Kortom: het scenario deugt niet. De regie al evenmin. En de boel is gemonteerd alsof het een drie uur durende trailer betreft. Laat ik de producent meteen ook maar een veeg uit de pan geven. Als je datzelfde verhaal nu eens had laten vertellen met een budget van pak ’m beet vijf ton. Dan was vanzelf alle bullshit eruit gesneden. Geen onzinnige begin- en eindscène in Israël. Geen special effects. Weg met de ontploffingen. Geen massascènes. Gewoon back to basics. Dan was het al heel wat beter geweest. Met een klein beetje meer oog voor de geloofwaardigheid en de logica van het verhaal misschien zelfs wel een topper.

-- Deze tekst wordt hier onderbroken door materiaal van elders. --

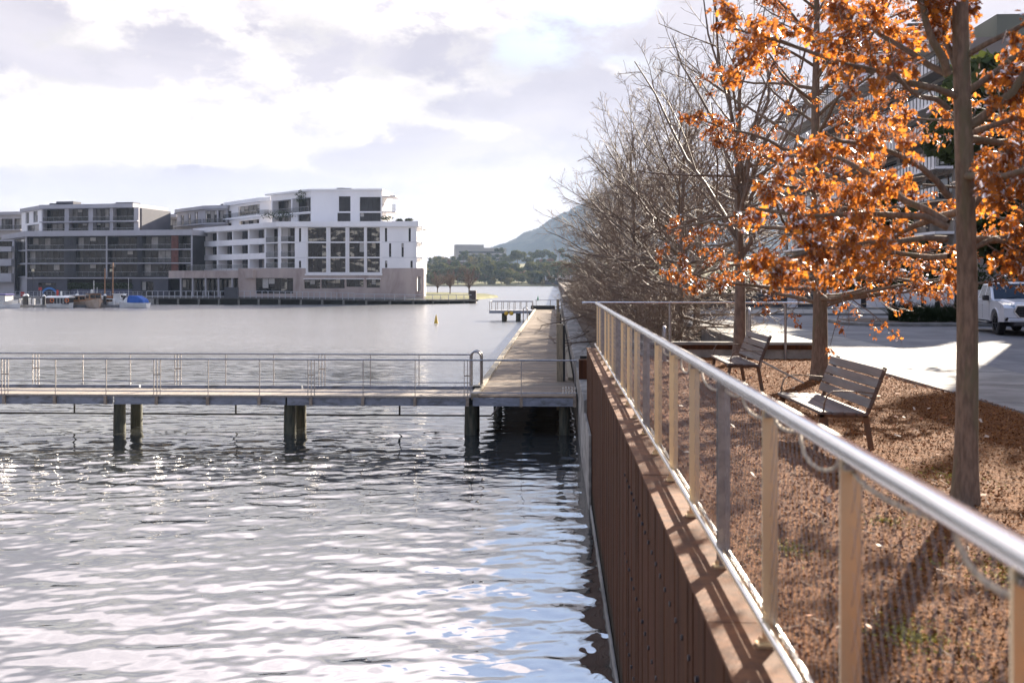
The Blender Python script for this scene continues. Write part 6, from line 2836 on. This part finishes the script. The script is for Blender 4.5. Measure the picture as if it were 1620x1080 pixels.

Voor dit theaterseizoen heb ik voorgesteld onze bevindingen te publiceren in een weblog. Leden van ons clubje kunnen wat ze maar willen in dit blog noteren, maar het moet vooral een archief van onze theaterervaringen worden. Buitenstaanders die het blog lezen, kunnen als ze willen commentaar geven. Deze eerste bijdrage is bepaald niet positief. Laten we hopen dat dit blog geen zwartboek over de Nederlandse theaterwereld wordt.